Ketika Dekrit Presiden 5 Juli 1959 dikeluarkan, maka pemaknaan Demokrasi Terpimpin adalah “Kerakyatan yang dipimpin oleh hikmat kebijaksanaan dalam permusyawaratan/perwakilan yang berintikan musyawarah untuk mufakat secara gotong royong di atas semua kekuatan nasional yang progresif revolusioner dengan berporoskan Nasakom”.
Demokrasi Terpimpin saat itu secara formal adalah demokratis, akan tetapi de facto-nya adalah otokrasi dimana peran Pemerintah sangat mendominasi. Mengendalikan Pemilu dengan hasil yang tak mampu mengubah kebijakan politik. Kekuasaan terpusat pada Presiden Soekarno.
Pada Demokrasi Terpimpin fungsi Partai Politik menjadi elemen penunjang lembaga kepresidenan, Dewan Perwakilan Rakyat-Gotong Royong (DPR-GR) menjadi instrumen kebijakan politik Istana. Peran militer kuat, namun di bawah kendali. PKI berpengaruh dan berlindung kepada Presiden, kekuatan politik agama dilumpuhkan, Partai Masyumi dibubarkan, tidak ada kebebasan pers. Harian Abadi (Masyumi) dan Harian Pedoman (PSI) diberangus. Pemerintahan sangat sentralistik dengan pembatasan Otonomi Daerah.
Kondisi politik Indonesia saat ini di bawah kepemimpinan Presiden Joko Widodo nampaknya juga mengarah pada pola Demokrasi Terpimpin. Kita dapat menyebutnya sebagai Neo Demokrasi Terpimpin.

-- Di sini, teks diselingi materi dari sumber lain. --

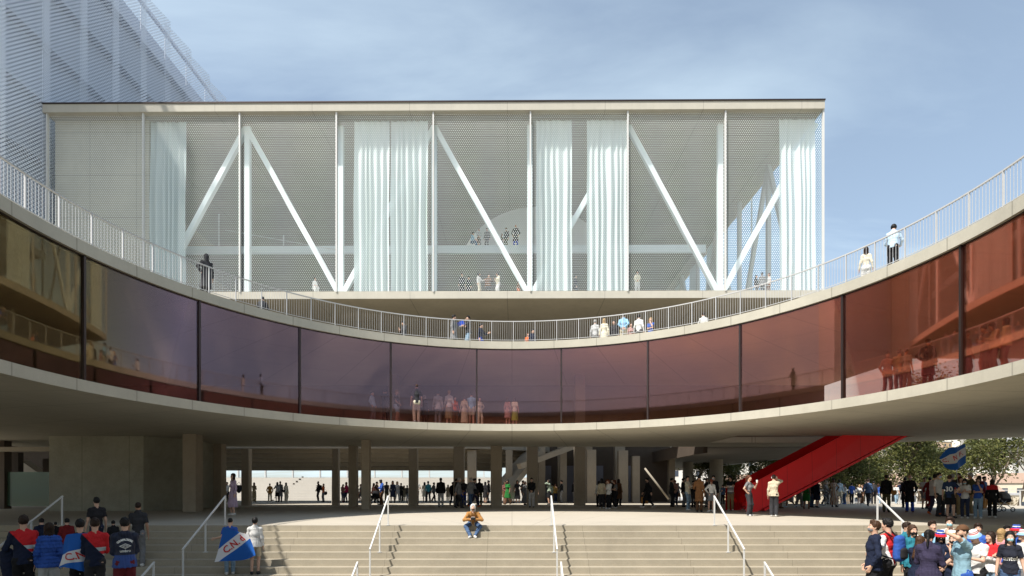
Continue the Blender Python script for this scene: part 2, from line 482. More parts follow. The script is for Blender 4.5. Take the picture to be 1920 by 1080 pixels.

Jika dahulu sentral kekuasaan ada pada figur seorang Soekarno, namun kini kekuatan oligarki yang berada di belakang Joko Widodo. Joko Widodo adalah figur lemah yang dikuatkan oleh barisan oligarki dan oligarki itu yang hakikatnya mengatur negara.
Neo Demokrasi Terpimpin memiliki ciri dan karakter yang relatif sama dengan Demokrasi Terpimpin masa Orde Lama (Orla). Jika dulu basisnya Nasakom, kini Nasapan, yaitu Nasionalis, Agama dan Taipan. A-nya adalah elemen Agama yang gampang diatur-atur oleh rezim.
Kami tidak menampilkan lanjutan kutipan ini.